Y, junto a la humildad, la otra actitud fundamental para
vivir auténticamente la fraternidad es el perdón. El perdón que pedimos a Dios
en la oración del Padrenuestro y al que nos obligamos en relación a nuestros
hermanos, en la misma oración: “así como nosotros perdonamos a los que nos
ofenden”. La vida monástica no es ingenua: sabe que, en nuestra fragilidad, no
siempre nos amamos como hermanos o hermanas, y que por ello es necesario
perdonarnos, incluso setenta veces siete, como dice el Evangelio. Mediante el
perdón, reconocemos no sólo que no podemos vivir siempre en la comunidad la
vocación al amor a la que Dios nos llama, sino que, sobre todo, cada uno de
nosotros tenemos necesidad de ser perdonados porque sabemos que muchas veces
vivimos más centrados en nosotros mismos y no en el servicio al otro, al
hermano.
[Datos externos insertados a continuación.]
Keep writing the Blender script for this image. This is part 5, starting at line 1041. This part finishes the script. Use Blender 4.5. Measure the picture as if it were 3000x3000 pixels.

El perdón restablece de raíz la relación fraterna porque recoloca
nuestra relación en la justa perspectiva del reconocimiento del otro como otro,
como mi hermano, mi hermana.
La vida monástica, viviendo para Dios, en el seguimiento
incondicional de Cristo, es fundamentalmente testimonio de que en este mundo es
posible vivir fraternalmente, reconociendo al otro, sea de dónde sea, piense lo
que piense, sea como sea, como a otro. Reconociéndolo en el misterio que lo une
en la profundidad de su ser conmigo y con todos los otros hombres y mujeres de
este mundo, porque reconoce en él, la presencia del Dios que lo ama
incondicionalmente y de forma única y personalizada. La vida monástica
cisterciense da testimonio que puede vivirse en este mundo fraternalmente, a
condición de vivir nuestra condición humana humildemente, sin creernos el
centro del mundo ni vivir auto referidos a nosotros mismos. La vida monástica,
en definitiva, da testimonio de fraternidad porque es escuela de caridad y, por
ello, de perdón.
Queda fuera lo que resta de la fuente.